[Scene modeling code data]
# # #

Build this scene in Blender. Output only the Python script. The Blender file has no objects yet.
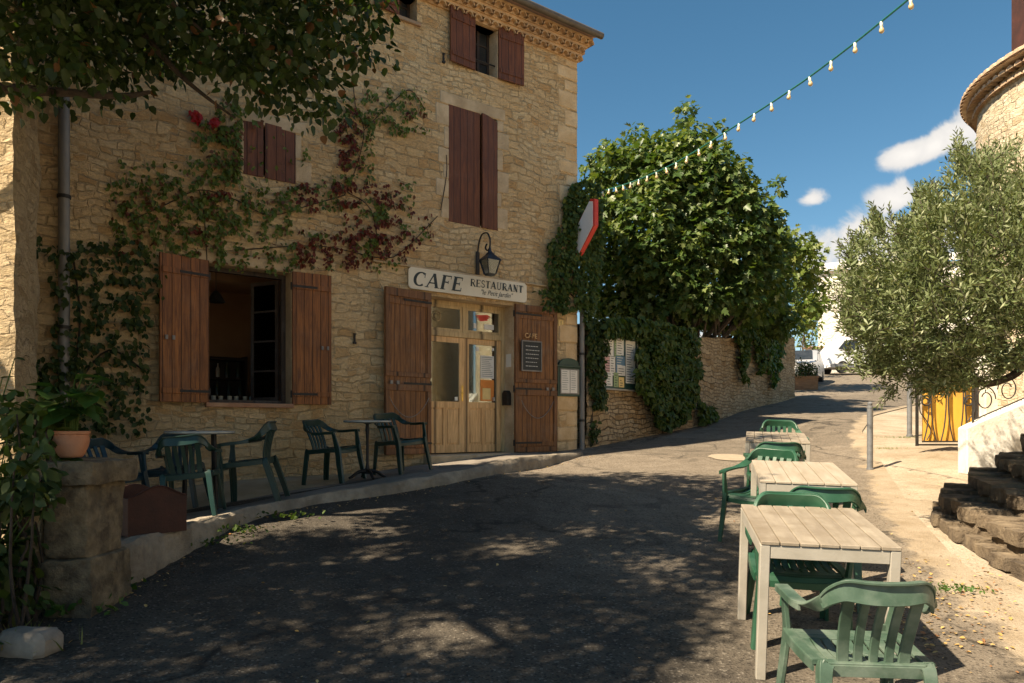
import bpy, math, random
import numpy as np
from mathutils import Vector, Matrix, noise as mnoise
R = math.radians
random.seed(7)
rng = np.random.default_rng(7)
scene = bpy.context.scene
col = scene.collection

# ------------------------------------------------------------------ camera
EYE = 1.6
FPX = 740.0
HZ = 425.0
cam = bpy.data.cameras.new('camera')
cam.sensor_width = 36.0
cam.lens = FPX / 1024 * 36.0
cam.shift_y = (HZ - 341.5) / 1024
cam.clip_start = 0.05
cam.clip_end = 3000
camo = bpy.data.objects.new('camera', cam)
col.objects.link(camo)
camo.location = (0, 0, EYE)
camo.rotation_euler = (R(90), 0, 0)
scene.camera = camo

# ------------------------------------------------------------------ light
SUN_AZ = R(34.2)      # direction the light travels in plan, from +X towards +Y
SUN_EL = R(47)
ux, uy = math.cos(SUN_AZ), math.sin(SUN_AZ)
COT = 1 / math.tan(SUN_EL)
sun = bpy.data.lights.new('sun', 'SUN')
sun.energy = 5.0
sun.angle = R(0.55)
sun.color = (1.0, 0.84, 0.63)
suno = bpy.data.objects.new('sun', sun)
col.objects.link(suno)
dirv = Vector((ux * math.cos(SUN_EL), uy * math.cos(SUN_EL), -math.sin(SUN_EL)))
suno.rotation_euler = dirv.to_track_quat('-Z', 'Y').to_euler()
suno.location = (-20, -15, 25)

world = bpy.data.worlds.new('World')
scene.world = world
world.use_nodes = True
wt = world.node_tree
wt.nodes.clear()


def wn(t, **k):
    n = wt.nodes.new(t)
    for a, b in k.items():
        setattr(n, a, b)
    return n


sky = wn('ShaderNodeTexSky', sky_type='NISHITA', sun_disc=False)
sky.sun_elevation = SUN_EL
sky.sun_rotation = math.atan2(-ux, -uy)
sky.altitude = 600
sky.air_density = 1.0
sky.dust_density = 0.25
sky.ozone_density = 3.0
hsv = wn('ShaderNodeHueSaturation')
hsv.inputs['Hue'].default_value = 0.488
hsv.inputs['Saturation'].default_value = 1.22
hsv.inputs['Value'].default_value = 1.0
wt.links.new(sky.outputs[0], hsv.inputs['Color'])
tc = wn('ShaderNodeTexCoord')
# clouds: soft ellipses round fixed sky directions, broken up with noise
CL = [(900, 158, 22, 11), (922, 150, 26, 15), (946, 138, 26, 15), (968, 126, 24, 16), (890, 205, 27, 15), (868, 236, 48, 16),
      (835, 250, 42, 26), (800, 203, 14, 9), (846, 268, 60, 26), (1010, 160, 40, 30), (640, 330, 60, 20), (905, 250, 60, 30)]
prev = None
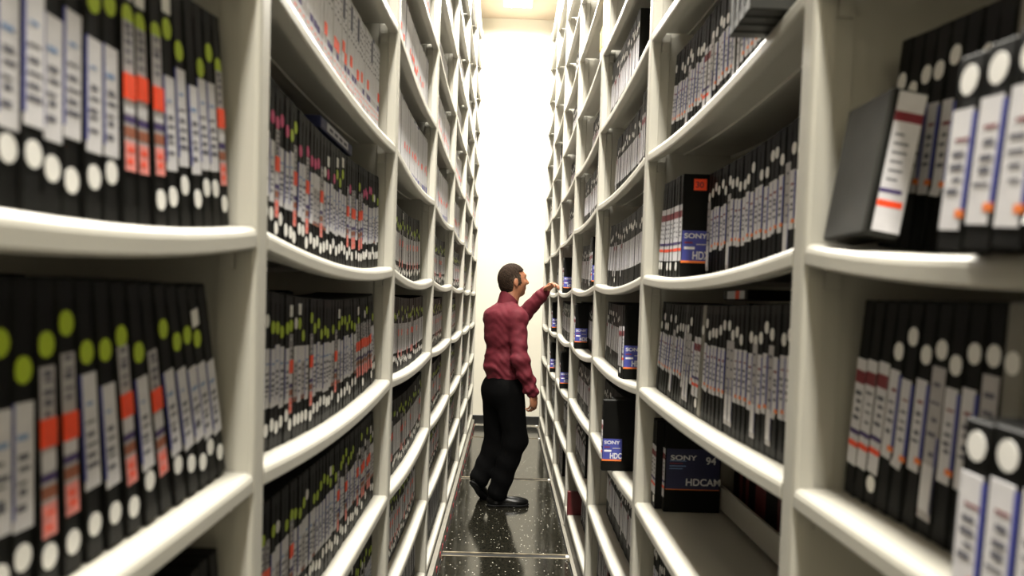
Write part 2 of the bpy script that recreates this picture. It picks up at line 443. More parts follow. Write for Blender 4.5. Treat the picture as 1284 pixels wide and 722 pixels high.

# # #

— Exercise instructions —
Give back every line exactly as it stands, pictures excluded.

— Task output —
Build this scene in Blender. Output only the Python script. The Blender file has no objects yet.
import bpy, math, random
import numpy as np
from mathutils import Vector, Matrix, noise as mnoise
R = math.radians
random.seed(7)
rng = np.random.default_rng(7)
scene = bpy.context.scene
col = scene.collection

# ------------------------------------------------------------------ camera
EYE = 1.6
FPX = 740.0
HZ = 425.0
cam = bpy.data.cameras.new('camera')
cam.sensor_width = 36.0
cam.lens = FPX / 1024 * 36.0
cam.shift_y = (HZ - 341.5) / 1024
cam.clip_start = 0.05
cam.clip_end = 3000
camo = bpy.data.objects.new('camera', cam)
col.objects.link(camo)
camo.location = (0, 0, EYE)
camo.rotation_euler = (R(90), 0, 0)
scene.camera = camo

# ------------------------------------------------------------------ light
SUN_AZ = R(34.2)      # direction the light travels in plan, from +X towards +Y
SUN_EL = R(47)
ux, uy = math.cos(SUN_AZ), math.sin(SUN_AZ)
COT = 1 / math.tan(SUN_EL)
sun = bpy.data.lights.new('sun', 'SUN')
sun.energy = 5.0
sun.angle = R(0.55)
sun.color = (1.0, 0.84, 0.63)
suno = bpy.data.objects.new('sun', sun)
col.objects.link(suno)
dirv = Vector((ux * math.cos(SUN_EL), uy * math.cos(SUN_EL), -math.sin(SUN_EL)))
suno.rotation_euler = dirv.to_track_quat('-Z', 'Y').to_euler()
suno.location = (-20, -15, 25)

world = bpy.data.worlds.new('World')
scene.world = world
world.use_nodes = True
wt = world.node_tree
wt.nodes.clear()


def wn(t, **k):
    n = wt.nodes.new(t)
    for a, b in k.items():
        setattr(n, a, b)
    return n


sky = wn('ShaderNodeTexSky', sky_type='NISHITA', sun_disc=False)
sky.sun_elevation = SUN_EL
sky.sun_rotation = math.atan2(-ux, -uy)
sky.altitude = 600
sky.air_density = 1.0
sky.dust_density = 0.25
sky.ozone_density = 3.0
hsv = wn('ShaderNodeHueSaturation')
hsv.inputs['Hue'].default_value = 0.488
hsv.inputs['Saturation'].default_value = 1.22
hsv.inputs['Value'].default_value = 1.0
wt.links.new(sky.outputs[0], hsv.inputs['Color'])
tc = wn('ShaderNodeTexCoord')
# clouds: soft ellipses round fixed sky directions, broken up with noise
CL = [(900, 158, 22, 11), (922, 150, 26, 15), (946, 138, 26, 15), (968, 126, 24, 16), (890, 205, 27, 15), (868, 236, 48, 16),
      (835, 250, 42, 26), (800, 203, 14, 9), (846, 268, 60, 26), (1010, 160, 40, 30), (640, 330, 60, 20), (905, 250, 60, 30)]
prev = None
Write part 2 of the bpy script that recreates this picture. It picks up at line 443. More parts follow. Write for Blender 4.5. Treat the picture as 1284 pixels wide and 722 pixels high.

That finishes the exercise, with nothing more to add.